Directive >>
Repeat, exactly and only, the lines from the beginning of the data through the line with "# floor height". Pictures are left out.

>> start Source data

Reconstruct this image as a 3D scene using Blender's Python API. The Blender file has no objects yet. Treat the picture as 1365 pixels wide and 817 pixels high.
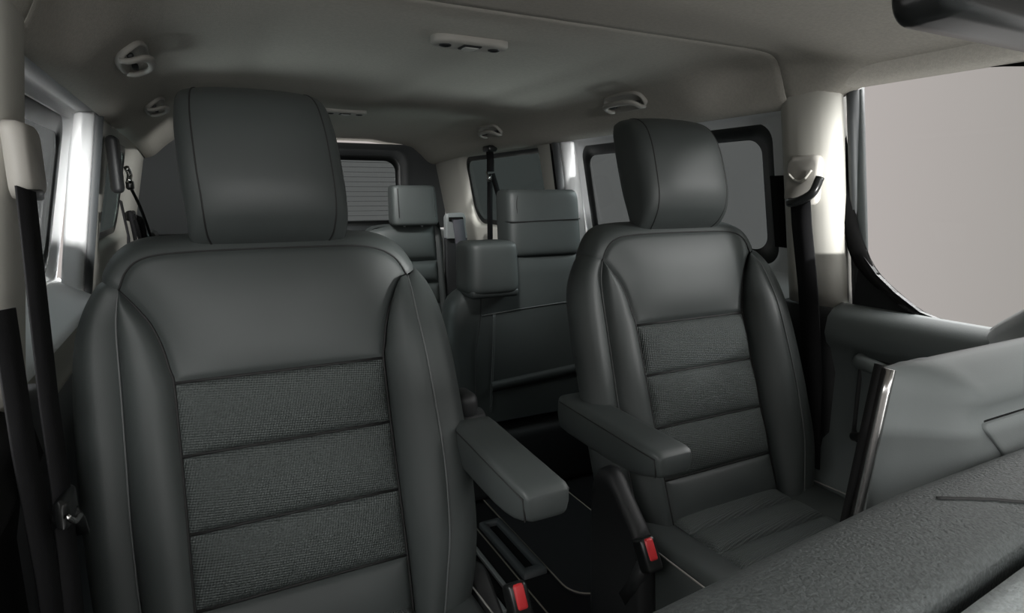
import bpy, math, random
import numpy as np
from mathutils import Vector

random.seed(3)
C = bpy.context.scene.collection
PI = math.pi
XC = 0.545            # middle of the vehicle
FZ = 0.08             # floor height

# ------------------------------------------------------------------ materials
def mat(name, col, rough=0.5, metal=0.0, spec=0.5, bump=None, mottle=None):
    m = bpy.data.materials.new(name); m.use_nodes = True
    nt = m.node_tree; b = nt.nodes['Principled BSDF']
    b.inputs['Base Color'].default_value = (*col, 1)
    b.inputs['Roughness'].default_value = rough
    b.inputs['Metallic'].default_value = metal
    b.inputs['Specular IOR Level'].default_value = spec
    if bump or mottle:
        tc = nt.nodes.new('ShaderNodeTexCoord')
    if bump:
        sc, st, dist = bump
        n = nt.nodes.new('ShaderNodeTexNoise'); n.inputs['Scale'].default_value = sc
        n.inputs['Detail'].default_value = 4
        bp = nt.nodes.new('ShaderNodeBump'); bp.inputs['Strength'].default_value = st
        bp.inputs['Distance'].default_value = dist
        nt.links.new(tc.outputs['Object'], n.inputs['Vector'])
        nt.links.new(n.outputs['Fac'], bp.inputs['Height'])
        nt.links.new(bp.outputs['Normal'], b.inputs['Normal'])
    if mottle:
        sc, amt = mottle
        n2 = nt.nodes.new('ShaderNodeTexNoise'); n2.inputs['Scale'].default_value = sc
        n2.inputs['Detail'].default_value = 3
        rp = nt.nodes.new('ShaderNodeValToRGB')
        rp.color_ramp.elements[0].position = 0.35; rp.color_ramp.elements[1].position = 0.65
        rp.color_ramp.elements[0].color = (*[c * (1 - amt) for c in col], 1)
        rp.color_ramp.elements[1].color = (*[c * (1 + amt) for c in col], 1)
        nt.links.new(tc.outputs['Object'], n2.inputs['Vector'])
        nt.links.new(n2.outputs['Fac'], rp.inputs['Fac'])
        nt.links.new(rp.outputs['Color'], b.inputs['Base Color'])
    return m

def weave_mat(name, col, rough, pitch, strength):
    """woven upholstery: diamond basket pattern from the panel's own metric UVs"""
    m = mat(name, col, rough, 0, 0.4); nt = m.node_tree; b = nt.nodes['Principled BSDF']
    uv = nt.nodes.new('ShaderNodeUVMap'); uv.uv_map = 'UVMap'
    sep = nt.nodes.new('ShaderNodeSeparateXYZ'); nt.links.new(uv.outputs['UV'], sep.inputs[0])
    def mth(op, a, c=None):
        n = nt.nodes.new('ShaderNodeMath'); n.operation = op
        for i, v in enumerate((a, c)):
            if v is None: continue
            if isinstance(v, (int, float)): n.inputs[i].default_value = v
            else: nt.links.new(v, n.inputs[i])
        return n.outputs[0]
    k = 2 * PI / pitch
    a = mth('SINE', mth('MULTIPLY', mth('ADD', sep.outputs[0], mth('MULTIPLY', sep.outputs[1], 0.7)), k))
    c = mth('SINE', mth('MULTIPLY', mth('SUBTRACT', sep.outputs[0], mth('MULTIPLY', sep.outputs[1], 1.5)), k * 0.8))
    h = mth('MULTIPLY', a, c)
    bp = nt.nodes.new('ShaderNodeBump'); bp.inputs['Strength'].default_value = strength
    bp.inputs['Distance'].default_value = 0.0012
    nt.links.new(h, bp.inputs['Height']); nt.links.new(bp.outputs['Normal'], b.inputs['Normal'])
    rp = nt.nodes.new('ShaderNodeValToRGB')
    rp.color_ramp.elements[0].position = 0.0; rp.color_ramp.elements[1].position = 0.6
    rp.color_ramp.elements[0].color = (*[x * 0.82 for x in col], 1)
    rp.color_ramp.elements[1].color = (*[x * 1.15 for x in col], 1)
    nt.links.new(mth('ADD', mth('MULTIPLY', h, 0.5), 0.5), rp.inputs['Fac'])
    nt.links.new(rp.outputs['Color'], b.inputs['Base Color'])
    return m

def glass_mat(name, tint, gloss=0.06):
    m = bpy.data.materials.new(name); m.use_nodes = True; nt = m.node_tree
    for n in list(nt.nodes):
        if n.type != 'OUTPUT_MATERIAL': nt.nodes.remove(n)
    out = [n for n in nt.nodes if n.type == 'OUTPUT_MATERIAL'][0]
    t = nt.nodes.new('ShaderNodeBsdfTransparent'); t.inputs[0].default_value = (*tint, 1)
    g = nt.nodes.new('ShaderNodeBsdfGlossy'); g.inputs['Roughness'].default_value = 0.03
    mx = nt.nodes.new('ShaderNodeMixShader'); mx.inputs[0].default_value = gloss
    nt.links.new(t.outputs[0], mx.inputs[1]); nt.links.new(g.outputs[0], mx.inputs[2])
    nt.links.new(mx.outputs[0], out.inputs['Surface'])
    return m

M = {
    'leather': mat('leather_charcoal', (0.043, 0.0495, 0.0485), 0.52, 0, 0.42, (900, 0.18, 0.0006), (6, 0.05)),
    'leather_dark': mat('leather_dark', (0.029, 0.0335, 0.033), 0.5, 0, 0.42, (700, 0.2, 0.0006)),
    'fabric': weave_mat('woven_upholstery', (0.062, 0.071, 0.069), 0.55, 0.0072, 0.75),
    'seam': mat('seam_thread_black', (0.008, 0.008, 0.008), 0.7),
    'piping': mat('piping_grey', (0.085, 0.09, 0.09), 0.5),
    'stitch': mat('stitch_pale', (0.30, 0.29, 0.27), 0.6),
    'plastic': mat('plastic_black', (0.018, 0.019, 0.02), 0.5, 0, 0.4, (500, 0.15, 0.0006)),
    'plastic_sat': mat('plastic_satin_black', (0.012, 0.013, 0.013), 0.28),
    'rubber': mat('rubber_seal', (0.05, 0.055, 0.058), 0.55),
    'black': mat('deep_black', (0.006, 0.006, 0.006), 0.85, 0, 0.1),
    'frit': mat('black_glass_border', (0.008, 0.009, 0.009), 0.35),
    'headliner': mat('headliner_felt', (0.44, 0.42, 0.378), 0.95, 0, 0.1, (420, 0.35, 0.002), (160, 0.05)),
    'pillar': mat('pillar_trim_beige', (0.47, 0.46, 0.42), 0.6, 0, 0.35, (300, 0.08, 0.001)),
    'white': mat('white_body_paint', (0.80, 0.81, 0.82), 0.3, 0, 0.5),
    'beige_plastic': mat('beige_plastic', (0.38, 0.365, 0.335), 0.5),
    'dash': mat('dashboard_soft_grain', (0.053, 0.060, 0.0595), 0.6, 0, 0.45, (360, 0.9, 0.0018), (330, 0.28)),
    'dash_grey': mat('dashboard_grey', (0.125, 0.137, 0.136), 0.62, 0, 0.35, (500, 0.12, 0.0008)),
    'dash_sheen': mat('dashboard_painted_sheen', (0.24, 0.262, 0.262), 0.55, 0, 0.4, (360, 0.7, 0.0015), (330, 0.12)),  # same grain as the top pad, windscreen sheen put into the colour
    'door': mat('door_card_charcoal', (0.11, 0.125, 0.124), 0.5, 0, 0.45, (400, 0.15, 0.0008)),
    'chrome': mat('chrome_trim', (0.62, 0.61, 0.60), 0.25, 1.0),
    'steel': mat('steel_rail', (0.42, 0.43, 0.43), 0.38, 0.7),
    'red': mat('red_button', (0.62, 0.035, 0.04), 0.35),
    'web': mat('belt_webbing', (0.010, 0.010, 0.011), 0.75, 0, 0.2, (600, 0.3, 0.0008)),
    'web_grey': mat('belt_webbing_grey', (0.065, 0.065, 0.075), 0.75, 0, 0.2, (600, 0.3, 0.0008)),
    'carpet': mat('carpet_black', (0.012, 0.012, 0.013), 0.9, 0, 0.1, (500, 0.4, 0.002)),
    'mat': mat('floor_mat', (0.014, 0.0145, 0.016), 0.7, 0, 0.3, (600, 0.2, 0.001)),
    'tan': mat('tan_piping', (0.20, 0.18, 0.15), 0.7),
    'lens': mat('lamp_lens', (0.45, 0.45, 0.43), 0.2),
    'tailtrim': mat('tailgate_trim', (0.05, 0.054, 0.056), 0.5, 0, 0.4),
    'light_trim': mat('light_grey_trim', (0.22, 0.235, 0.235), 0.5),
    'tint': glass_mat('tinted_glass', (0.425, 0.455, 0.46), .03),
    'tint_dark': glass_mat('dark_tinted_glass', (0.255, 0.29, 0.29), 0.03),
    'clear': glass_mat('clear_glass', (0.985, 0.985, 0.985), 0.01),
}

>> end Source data

Final result >>
Reconstruct this image as a 3D scene using Blender's Python API. The Blender file has no objects yet. Treat the picture as 1365 pixels wide and 817 pixels high.
import bpy, math, random
import numpy as np
from mathutils import Vector

random.seed(3)
C = bpy.context.scene.collection
PI = math.pi
XC = 0.545            # middle of the vehicle
FZ = 0.08             # floor height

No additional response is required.